Algunos mecánicos para ir a trabajar se visten de frac. Uno de ellos se llama Héctor y es mi amigo. Suele usar una gamuza amarilla en el bolsillo superior de su overol y un trozo de estopa casi permanente entre sus manos.
Uno los observa y dan la impresión que para ser directores de orquesta sólo les falta la batuta; porque para ellos poner a punto un motor es como afinar un Stradivarius que si queda regulando su armonía iguala a la de la mejor sonata para piano.
En sus lugares de trabajo, los talleres, son una fiesta para los cinco sentidos. Andan a sus anchas entre aromas varios y característicos –nunca se debe decir olores- los que sí por separado no dicen nada juntos definen la quintaesencia de un taller: el etéreo y volátil de la nafta y de su primo pobre: el gasoil; el de los lubricantes donde la reina grasa hace también las delicias del tacto; los de la oleosidad diversa de los aceites; el resultante de la combustión de los motores en marcha y hasta los indignos que si solo repugna aliado a los otros hace a las inquietudes de los más exigentes perfumistas franceses.
La morsa implacable, el tablero de herramientas donde la familia Bhaco predomina indiscutida; las flatulencias delatoras del compresor; el torno siempre servicial y salvador, vasallo fiel; la fresadora que siempre da una mano; el complejo auxilio de las poleas, tarzán de las cadenas; la veracidad inobjetable del calibre y hasta el alambre siempre versátil y necesario.
Y el paraíso de los abarrotes con los salvadores tarritos llenos de tornillos, arandelas, tuercas: de todo como en un bazar oriental repleto de minucias para gritar como el sabio: ¡Eureka!!
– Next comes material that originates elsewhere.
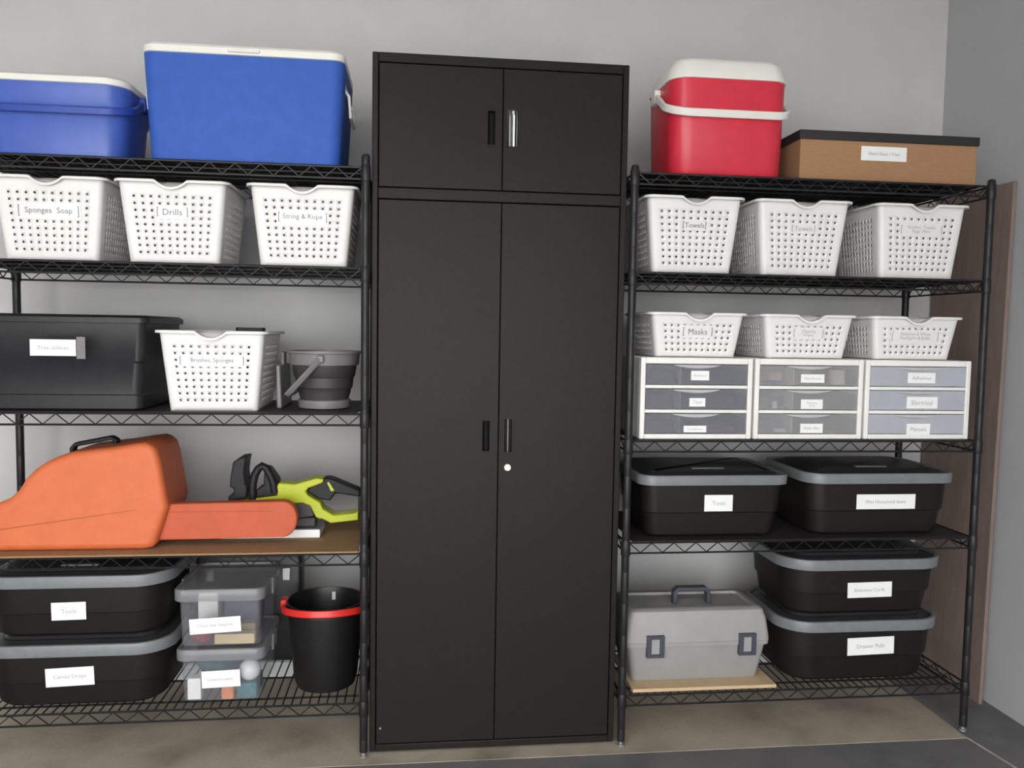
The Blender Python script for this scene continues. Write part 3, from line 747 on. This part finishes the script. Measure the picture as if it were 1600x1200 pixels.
sm.v += [(xa, 0.0218, sl(xa)), (xb, 0.0218, sl(xb)), (xb, 0.0218, sl(xb)+0.001), (xa, 0.0218, sl(xa)+0.0032), (xa, 0.0208, sl(xa)), (xb, 0.0212, sl(xb)), (xb, 0.0212, sl(xb)+0.001), (xa, 0.0208, sl(xa)+0.0032)]
sm.f += [(0, 1, 5, 4), (1, 2, 6, 5), (2, 3, 7, 6), (3, 0, 4, 7), (4, 5, 6, 7)]
sm.build('seam_strip', m_seam, us, smooth=False)
hp = [(-0.908, 0.14, 0.920), (-0.910, 0.14, 0.940), (-0.900, 0.14, 0.952), (-0.795, 0.14, 0.973), (-0.782, 0.14, 0.966), (-0.785, 0.14, 0.940)]
MB().sweep(hp, flat(0.034, 0.013), upv=(0, 0, 1)).build('carry_handle', m_black, us, bevel=0.004)
def stadium(x0, x1, z0, z1, n=12, lean=0.0):
    r = (z1-z0)/2*0.94; out = [(x0, z0), (x1-r*0.8, z0+lean)]
    for k in range(n+1):
        a = R(-90+180*k/n); out.append((x1-r*0.8+0.8*r*math.cos(a), (z0+z1)/2+lean+(z1-z0)/2*math.sin(a)))
    out.append((x0, z1)); return out
sh = MB().prism(stadium(-0.64, -0.226, z4+0.020, z4+0.131, lean=0.006), 0.055, 0.098).build('bar_sheath', m_orange2, c, bevel=0.008, seg=3)
MB().box(-0.62, -0.30, 0.0535, 0.056, z4+0.106, z4+0.109).build('sheath_rib', m_orange2, sh, bevel=0.001)

# lime cordless saw
Y0 = 0.20
c = thing('cordless_saw', (-0.24, Y0, z4), 'lime green and black cordless saw with a hand guard beside the orange sheath', 'power tool')
guard = [(-0.439,0.892),(-0.42,0.905),(-0.397,0.908),(-0.401,0.889),(-0.405,0.858),(-0.401,0.82),(-0.395,0.814),(-0.398,0.777),(-0.454,0.764),(-0.454,0.783),(-0.437,0.792),(-0.437,0.808),(-0.449,0.811),(-0.447,0.843)]
MB().prism(guard, Y0-0.045, Y0+0.045).build('hand_guard', m_black, c, bevel=0.004)
lo = [(-0.394,0.758),(-0.393,0.82),(-0.386,0.858),(-0.371,0.878),(-0.352,0.892),(-0.337,0.884),(-0.328,0.87),(-0.304,0.829),(-0.301,0.781),(-0.371,0.776),(-0.371,0.757)]
MB().tube([(-0.382, Y0-0.03, 0.760), (-0.381, Y0-0.03, 0.82), (-0.374, Y0-0.03, 0.850), (-0.363, Y0-0.03, 0.869), (-0.351, Y0-0.03, 0.878), (-0.340, Y0-0.03, 0.872), (-0.328, Y0-0.03, 0.850), (-0.318, Y0-0.03, 0.826), (-0.312, Y0-0.03, 0.79)], 0.0125, 10).build('front_handle', m_black, c)
MB().prism([(-0.345, 0.872), (-0.330, 0.868), (-0.304, 0.829), (-0.301, 0.781), (-0.371, 0.775), (-0.371, 0.800), (-0.348, 0.815)], Y0-0.03, Y0+0.035).build('handle_housing', m_black, c, bevel=0.004)
body = [(-0.443,0.764),(-0.371,0.773),(-0.304,0.782),(-0.306,0.81),(-0.30,0.823),(-0.249,0.818),(-0.182,0.838),(-0.158,0.835),(-0.161,0.822),(-0.207,0.805),(-0.216,0.794),(-0.207,0.781),(-0.17,0.759),(-0.161,0.737),(-0.127,0.716),(-0.062,0.722),(-0.048,0.729),(-0.048,0.699),(-0.136,0.690),(-0.164,0.705),(-0.182,0.708),(-0.194,0.731),(-0.201,0.747),(-0.225,0.757),(-0.274,0.755),(-0.365,0.754),(-0.443,0.754)]
MB().prism(body, Y0-0.035, Y0+0.035).build('body', m_lime, c, bevel=0.004)
rear = [(-0.213,0.794),(-0.201,0.81),(-0.164,0.825),(-0.155,0.838),(-0.133,0.835),(-0.043,0.796),(-0.043,0.774),(-0.121,0.787),(-0.139,0.762),(-0.176,0.769)]
MB().prism(rear, Y0-0.028, Y0+0.028).build('rear_grip', m_black, c, bevel=0.005)
MB().prism([(-0.05, 0.79), (-0.036, 0.785), (-0.034, 0.70), (-0.05, 0.70)], Y0-0.02, Y0+0.02).build('handle_bridge', m_black, c, bevel=0.004)
MB().prism([(-0.148,0.822),(-0.142,0.825),(-0.125,0.797),(-0.135,0.794)], Y0-0.032, Y0-0.026).build('trigger_lock', m_lime, c)
MB().prism([(-0.275,0.757),(-0.201,0.757),(-0.188,0.712),(-0.240,0.705),(-0.265,0.720)], Y0-0.03, Y0+0.03).build('motor_housing', m_dgrey, c, bevel=0.004)
MB().prism([(-0.25, 0.708), (-0.185, 0.708), (-0.185, z4+0.0285), (-0.25, z4+0.0285)], Y0-0.03, Y0+0.03).build('battery', m_dgrey, c, bevel=0.004)
MB().prism([(-0.62, 0.745), (-0.43, 0.745), (-0.43, 0.785), (-0.62, 0.78), (-0.635, 0.763)], Y0+0.075, Y0+0.081)
MB().box(-0.46, -0.40, Y0-0.03, Y0+0.03, 0.690, 0.757).build('bar_mount', m_dgrey, c, bevel=0.004)
bk = thing('manual_booklet', (-0.23, 0.20, z4), 'grey and white booklet lying under the lime saw', 'booklet')
MB().box(-0.475, -0.168, 0.145, 0.275, z4, z4+0.026).build('pages', m_paper, bk, bevel=0.001)
MB().box(-0.477, -0.166, 0.144, 0.277, z4+0.026, z4+0.028).build('cover', m_grey, bk)

# ================================================================== LEFT UNIT, BOTTOM: CLEAR BOXES
def clear_box(x0, x1, y0, y1, z, hb, hl, label, text, lab, tilt):
    w, d = x1-x0, y1-y0; cx, cy = (x0+x1)/2, (y0+y1)/2
    t = thing('clear_storage_box', (cx, cy, z), label, 'box', 'clear plastic boxes')
    q = lambda zz, f: rr(w-0.02-f, d-0.02-f, 0.022, zz, cx, cy, 5)
    MB().loft([q(z+hb-0.004, 0.0056), q(z+0.006, 0.014), q(z+0.0025, 0.022)][::-1]+[], True, False).build('tub', m_clear, t)
    L = lambda zz, f: rr(w-f, d-f, 0.026, zz, cx, cy, 5)
    MB().loft([L(z+hb-0.012, 0.002), L(z+hb-0.010, 0.0), L(z+hb+hl-0.006, 0.0), L(z+hb+hl-0.002, 0.006), L(z+hb+hl-0.002, 0.022), L(z+hb+hl-0.008, 0.026), L(z+hb+hl-0.008, 0.06)], False, True).build('lid', m_clearlid, t)
    for s_ in (-1, 1):
        lx = cx+s_*(w/2+0.003)
        MB().box(lx-0.004, lx+0.004, cy-0.03, cy+0.03, z+hb-0.03, z+hb+hl-0.004).build('latch', m_clearlid, t, bevel=0.002)
    a, b_, za, zb = lab
    card(t, a, b_, za, zb, lambda zz: y0+0.010, text, tilt=tilt, zmax=0.014, ink=m_faint)
    return t
z = zL[0]
clear_box(-0.578, -0.315, 0.0, 0.30, z, 0.146, 0.024, 'clear plastic box labelled Lawnmower, the lower of two', 'Lawnmower', (-0.502, -0.389, 0.227, 0.279), R(2))
z2 = z+0.171
clear_box(-0.582, -0.315, 0.0, 0.30, z2, 0.158, 0.026, 'clear plastic box labelled Chain Saw Supplies, the upper of two', 'Chain Saw Supplies', (-0.536, -0.386, 0.396, 0.443), R(3))
q = z+0.0035
lump('teal_rag', m_teal, (-0.475, 0.175, q), 0.070, 0.085, 0.062, 'crumpled teal rag inside the lower clear box', 'cloth', seed=3)
loose('white_carton', m_paper, -0.550, -0.510, 0.030, 0.065, q, q+0.065, 'small white carton in the lower clear box, left side', 'carton', 0.003)
lb = thing('light_bulb', (-0.355, 0.05, q), 'round frosted white bulb at the right of the lower clear box', 'bulb')
bz = q+0.0775; mb = MB(); rg = []
for k in range(1, 13):
    a = R(-90+150*k/12); rr_ = 0.0325*math.cos(a)+0.0005
    rg.append([(-0.370+rr_*math.cos(2*math.pi*j/20), 0.058+0.0325*math.sin(a), bz+rr_*math.sin(2*math.pi*j/20)) for j in range(20)])
mb.loft(rg).build('globe', m_bulb, lb)
MB().loft([[(-0.370+r_*math.cos(2*math.pi*j/14), y_, bz+r_*math.sin(2*math.pi*j/14)) for j in range(14)] for r_, y_ in ((0.0165, 0.0865), (0.013, 0.098), (0.013, 0.120), (0.006, 0.126))]).build('base', m_foot, lb)
loose('dark_carton', m_teal, -0.404, -0.345, 0.030, 0.135, q, q+0.0445, 'dark teal carton under the frosted bulb', 'carton', 0.004)
loose('orange_sponge', m_orng, -0.450, -0.412, 0.024, 0.052, q, q+0.050, 'small orange sponge under the Lawnmower label', 'sponge', 0.008)
q = z2+0.0035
lump('maroon_rag', m_maroon, (-0.512, 0.075, q), 0.040, 0.05, 0.034, 'crumpled maroon rag inside the upper clear box', 'cloth', seed=5)
loose('white_carton', m_paper, -0.552, -0.490, 0.165, 0.225, q, q+0.115, 'white carton standing at the back left of the upper clear box', 'carton', 0.003)
wd = loose('wood_shim', m_wood, -0.470, -0.350, 0.030, 0.060, q, q+0.030, 'pale wooden shim in the upper clear box beside the maroon rag', 'wood', 0.004)
loose('file_bundle', mat('olive_brown_card', (0.22, 0.17, 0.09), 0.8), -0.450, -0.355, 0.075, 0.115, q, q+0.046, 'olive brown file bundle behind the pale wooden shim', 'tool', 0.004)
loose('oil_bottle', m_green, -0.478, -0.452, 0.070, 0.10, q, q+0.060, 'small green bottle in the upper clear box', 'bottle', 0.010)
loose('spare_chain_pouch', mat('dusky_violet_cloth', (0.09, 0.09, 0.14), 0.8), -0.470, -0.36, 0.16, 0.24, q, q+0.120, 'dusky violet pouch at the back of the upper clear box', 'pouch', 0.010)
c = thing('hard_case', (-0.42, 0.36, z), 'dark hard case standing behind the clear boxes', 'case')
MB().loft([rr(0.335, 0.075, 0.012, z, -0.425, 0.362), rr(0.350, 0.085, 0.015, z+0.02, -0.425, 0.362), rr(0.350, 0.085, 0.015, z+0.35, -0.425, 0.362), rr(0.335, 0.07, 0.012, z+0.368, -0.425, 0.362)]).build('shell', m_tote2, c)
MB().tube([(-0.48, 0.362, z+0.362), (-0.475, 0.362, z+0.388), (-0.375, 0.362, z+0.388), (-0.37, 0.362, z+0.362)], 0.007, 8).build('handle', m_black, c)
for lx in (-0.55, -0.30):
    MB().box(lx-0.014, lx+0.014, 0.312, 0.321, z+0.28, z+0.325).build('latch', m_foot, c, bevel=0.003)

# black bucket with a red handle
z = zL[0]
c = thing('bucket', (-0.145, 0.13, z), 'black bucket with a red handle beside the clear boxes', 'bucket')
bx, by = -0.147, 0.132
MB().lathe([(0.080, z), (0.092, z+0.004), (0.100, z+0.03), (0.118, z+0.245), (0.124, z+0.247), (0.124, z+0.275), (0.118, z+0.275), (0.112, z+0.245), (0.095, z+0.03), (0.088, z+0.010)], (bx, by), 40).build('pail', m_bucket, c)
n = 28; pts = []
for k in range(n+1):
    a = R(172+196*k/n); pts.append((bx+0.1345*math.cos(a), by+0.1345*math.sin(a), z+0.250-0.020*math.sin(a)))
MB().sweep(pts, flat(0.008, 0.021)).build('bail_handle', m_redh, c, bevel=0.002)
for s_ in (-1, 1):
    MB().box(bx+s_*0.130-0.011, bx+s_*0.130+0.011, by-0.012, by+0.03, z+0.248, z+0.276).build('ear', m_redh if s_ < 0 else m_bucket, c, bevel=0.003)
MB().box(bx+0.008, bx+0.020, by+0.106, by+0.112, z+0.235, z+0.262).build('inner_clip', m_ivory, c, bevel=0.001)

# ================================================================== RIGHT UNIT, BOTTOM: TOOLBOX
z = zR[0]
tag(MB().box(0.832, 1.312, -0.010, 0.27, z, z+0.011).build('cardboard_sheet', m_tan2, bevel=0.001), 'pale tan cardboard sheet lying under the grey toolbox', 'board')
z += 0.0114
c = thing('toolbox', (1.06, 0.14, z), 'grey plastic toolbox with dark latches and a dark carry handle', 'toolbox')
cx = 1.058; cy = 0.145
T = lambda zz, w, d, r=0.018, dx=0: rr(w, d, r, zz, cx+dx, cy, 4)
lower = MB().loft([T(z, 0.425, 0.185), T(z+0.004, 0.430, 0.190), T(z+0.118, 0.468, 0.222), T(z+0.120, 0.486, 0.236), T(z+0.134, 0.488, 0.238)]).build('tub', m_toolbox, c)
lidt = MB().loft([T(z+0.1345, 0.488, 0.238), T(z+0.150, 0.486, 0.236), T(z+0.205, 0.470, 0.224), T(z+0.232, 0.452, 0.208), T(z+0.238, 0.436, 0.190), T(z+0.238, 0.40, 0.15), T(z+0.230, 0.395, 0.145)]).build('lid', m_toolbox, c)
MB().sweep([(1.004, 0.13, z+0.228), (1.006, 0.13, z+0.272), (1.014, 0.13, z+0.280), (1.112, 0.13, z+0.280), (1.120, 0.13, z+0.272), (1.122, 0.13, z+0.228)], flat(0.030, 0.014)).build('carry_handle', m_latch, lidt, bevel=0.003)
for lx in (0.912, 1.222):
    yl = cy-0.119
    lt = MB()
    for a in ((lx-0.029, lx-0.014, z+0.088, z+0.160), (lx+0.014, lx+0.029, z+0.088, z+0.160), (lx-0.014, lx+0.014, z+0.088, z+0.099), (lx-0.014, lx+0.014, z+0.149, z+0.160)):
        lt.box(a[0], a[1], yl-0.009, yl+0.006, a[2], a[3])
    l = lt.build('latch', m_latch, c, bevel=0.001)
    MB().box(lx-0.0135, lx+0.0135, yl-0.005, yl+0.004, z+0.0995, z+0.1485).build('latch_plate', m_toolbox, l)

# ================================================================== TALL THIN BROWN SLAB BY THE RIGHT WALL
bd = MB(); n = 5
bd.v += [(2.164, 0.165, 0.0), (2.178, 0.165, 0.0), (2.178, 0.585, 0.0), (2.164, 0.585, 0.0), (2.189, 0.165, 1.868), (2.203, 0.165, 1.868), (2.203, 0.585, 1.868), (2.189, 0.585, 1.868)]
bd.f += [(3, 2, 1, 0), (4, 5, 6, 7), (0, 1, 5, 4), (1, 2, 6, 5), (2, 3, 7, 6), (3, 0, 4, 7)]
tag(bd.build('brown_slab', m_brown, None, bevel=0.002), 'tall thin brown slab leaning on the side wall beside the right shelving', 'board')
¡Loas y Fanfarrias para los mecánicos argentinos!
Yo quiero descender a la profundidad oscura de la fosa para ver el mundo distinto. Observatorio privilegiado, honduras del conocimiento, lupa escrutadora, edén del indiscreto, examen riguroso.
Extasiarme contemplando los invariables calendarios que exhiben señoritas ligeras de ropa o casi sin ninguna, lo que es más placentero para los ojos.
Contemplar cómo se extrae un palier, ver como el cigüeñal transforma el movimiento de las bielas, ponerme el impertinente para darle luz a los platinos (eso era antes, ahora reina la computadora), hacer fuego con la chispa de las bujías.
¿Y que me cuentan del traspatio del taller? Cementerio de partes, piezas inútiles, repuestos inservibles, cubiertas rotas, latas de grasa, baterías agotadas y cebaduras viejas de yerba.
Hemos también de saber que todo taller tiene sus amigos infaltables: los habitués que cumplen con el rito dela visita cotidiana porque sencillamente son amantes de los fierros, de la lectura compartida del diario y de las charlas sobre fútbol.
¿Y qué taller no prepara su auto de competición?
¡Salve, mecánicos de mi tierra, inteligentes y habilidosos!!
Que en vez de cerrarse cada día se levanten más persianas y que haya trabajo para todos. Ustedes lo merecen.